After the repeal of these housing covenants, however other methods for keeping the black people in the ever-deteriorating city arose.  The FHA developed new mortgage laws allowing for a smaller down payment for first-time home buyers, yet records show that blacks rarely were approved for FHA loans.  "As a result, the agency's mortgage insurance system and home ownership subsidies established a racially dual home financing system market by refusing to insure mortgages in areas not covered with a racially restrictive covenant, thus denying mortgages to Black families, and channeling capital into suburban housing construction."

 Occasionally, black people were able to push through the lines of racial demarcation (ie. 27th St for several decades), ignore the threats and move into the nicer white neighborhoods.  But the real estate agency had methods for fighting back and reestablishing the white status-quo.  Real Estate appraisers, a practice still largely unregulated, would drop the appraisal value of houses in racially mixed neighborhoods, prompting the decay of these neighborhoods and the commencement of "white flight."  To quote the book, "Once the real estate industry encoded racial discrimination into the structure and operation of the FHA, the racialization of metropolitan space was set in motion." 

The all-black neighborhoods suffered from the withdrawal of resources such as jobs, rising equity for homeowners and quality schools.  As the neighborhoods deteriorated, the white powers-that-be as well along with the average white homeowner patted themselves on the back for the foresight to protect their slice of the "American Dream" and continued to expand the gap between the majority of whites and the majority of blacks. 

I'm only halfway through the book, but I've just started a chapter on the redevelopment of slum areas and the fighting of "urban blight."  A process of reinvesting in the city and pushing poor families even further to the margins, a process that would eventually come to be known as "gentrification."

This exaclty the type of systemic sin we see being addressed often in Luke's Gospel.  Mary fired the first shot in her Magnificat from Luke Chapter 2:
46 Mary responded,




"Oh, how my soul praises the Lord.

47 How my spirit rejoices in God my Savior!

48 For he took notice of his lowly servant girl,

and from now on all generations will call me blessed.
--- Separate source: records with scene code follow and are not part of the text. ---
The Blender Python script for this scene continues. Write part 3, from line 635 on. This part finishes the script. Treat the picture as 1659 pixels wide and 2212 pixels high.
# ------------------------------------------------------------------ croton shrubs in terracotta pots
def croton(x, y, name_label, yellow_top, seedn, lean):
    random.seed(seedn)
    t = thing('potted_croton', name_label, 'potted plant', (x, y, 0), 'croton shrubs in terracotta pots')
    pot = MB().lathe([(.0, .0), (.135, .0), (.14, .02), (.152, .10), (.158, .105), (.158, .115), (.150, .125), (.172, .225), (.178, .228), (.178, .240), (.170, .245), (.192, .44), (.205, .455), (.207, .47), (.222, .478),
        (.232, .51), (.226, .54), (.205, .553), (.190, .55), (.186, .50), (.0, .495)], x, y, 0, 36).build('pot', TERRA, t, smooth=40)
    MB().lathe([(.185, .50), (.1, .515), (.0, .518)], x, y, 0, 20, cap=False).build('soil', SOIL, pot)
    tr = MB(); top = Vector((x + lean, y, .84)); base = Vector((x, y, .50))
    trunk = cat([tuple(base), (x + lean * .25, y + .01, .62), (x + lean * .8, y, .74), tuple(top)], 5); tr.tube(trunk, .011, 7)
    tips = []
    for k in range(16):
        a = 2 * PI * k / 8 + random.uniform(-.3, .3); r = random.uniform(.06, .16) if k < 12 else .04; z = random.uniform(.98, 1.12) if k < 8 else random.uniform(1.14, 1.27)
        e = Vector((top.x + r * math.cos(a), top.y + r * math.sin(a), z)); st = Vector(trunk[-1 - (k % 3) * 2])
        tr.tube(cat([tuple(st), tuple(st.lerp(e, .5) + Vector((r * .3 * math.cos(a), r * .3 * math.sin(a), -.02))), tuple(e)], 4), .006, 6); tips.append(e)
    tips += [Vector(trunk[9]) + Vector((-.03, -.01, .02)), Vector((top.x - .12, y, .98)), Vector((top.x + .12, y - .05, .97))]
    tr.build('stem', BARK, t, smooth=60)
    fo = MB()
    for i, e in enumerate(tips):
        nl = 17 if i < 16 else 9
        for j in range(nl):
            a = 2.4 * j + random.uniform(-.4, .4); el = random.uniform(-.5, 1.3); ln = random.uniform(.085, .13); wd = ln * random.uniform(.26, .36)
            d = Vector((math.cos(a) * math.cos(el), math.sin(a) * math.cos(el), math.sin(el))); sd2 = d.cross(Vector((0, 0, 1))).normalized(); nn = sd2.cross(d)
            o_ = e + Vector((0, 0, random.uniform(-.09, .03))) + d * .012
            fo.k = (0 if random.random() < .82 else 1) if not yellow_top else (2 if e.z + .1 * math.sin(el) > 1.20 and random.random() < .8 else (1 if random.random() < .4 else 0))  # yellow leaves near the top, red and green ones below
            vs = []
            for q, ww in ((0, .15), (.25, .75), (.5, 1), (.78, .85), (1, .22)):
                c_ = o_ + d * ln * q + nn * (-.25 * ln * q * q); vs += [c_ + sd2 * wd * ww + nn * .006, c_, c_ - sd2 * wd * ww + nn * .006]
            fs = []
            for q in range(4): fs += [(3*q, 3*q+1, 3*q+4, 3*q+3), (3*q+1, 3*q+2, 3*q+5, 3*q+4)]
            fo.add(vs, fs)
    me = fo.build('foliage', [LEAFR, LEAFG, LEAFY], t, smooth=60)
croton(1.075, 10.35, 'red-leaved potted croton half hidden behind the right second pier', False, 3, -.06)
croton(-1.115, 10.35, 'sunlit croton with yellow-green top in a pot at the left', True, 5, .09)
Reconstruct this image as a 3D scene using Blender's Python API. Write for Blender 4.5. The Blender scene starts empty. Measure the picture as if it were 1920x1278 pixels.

49 For the Mighty One is holy,

and he has done great things for me.

50 He shows mercy from generation to generation

to all who fear him.

51 His mighty arm has done tremendous things!

He has scattered the proud and haughty ones.

52 He has brought down princes from their thrones

and exalted the humble.

53 He has filled the hungry with good things

and sent the rich away with empty hands.


Jesus followed it up with the commencement of his public ministry at his hometown synagogue, in quoting the Prophet Isaiah:

16 When he came to the village of Nazareth, his boyhood home, he went as usual to the synagogue on the Sabbath and stood up to read the Scriptures.17 The scroll of Isaiah the prophet was handed to him. He unrolled the scroll and found the place where this was written:
18 "The Spirit of the LORD is upon me,

for he has anointed me to bring Good News to the poor.

He has sent me to proclaim that captives will be released,

that the blind will see,

that the oppressed will be set free,

19 and that the time of the LORD's favor has come.*"

20 He rolled up the scroll, handed it back to the attendant, and sat down. All eyes in the synagogue looked at him intently.21 Then he began to speak to them. "The Scripture you've just heard has been fulfilled this very day!"

Not surprisingly, there was an attempt on Jesus' life immediately after his reading from Isaiah.  But no matter the pressure we face from those trying to hold onto their power and privilege through the perpetuation of the status-quo, we must honor Jesus by working on behalf of the poor.  Not just charity, but system-changing work. 

An important part of the gospel is working to overturn systemic sin and oppression.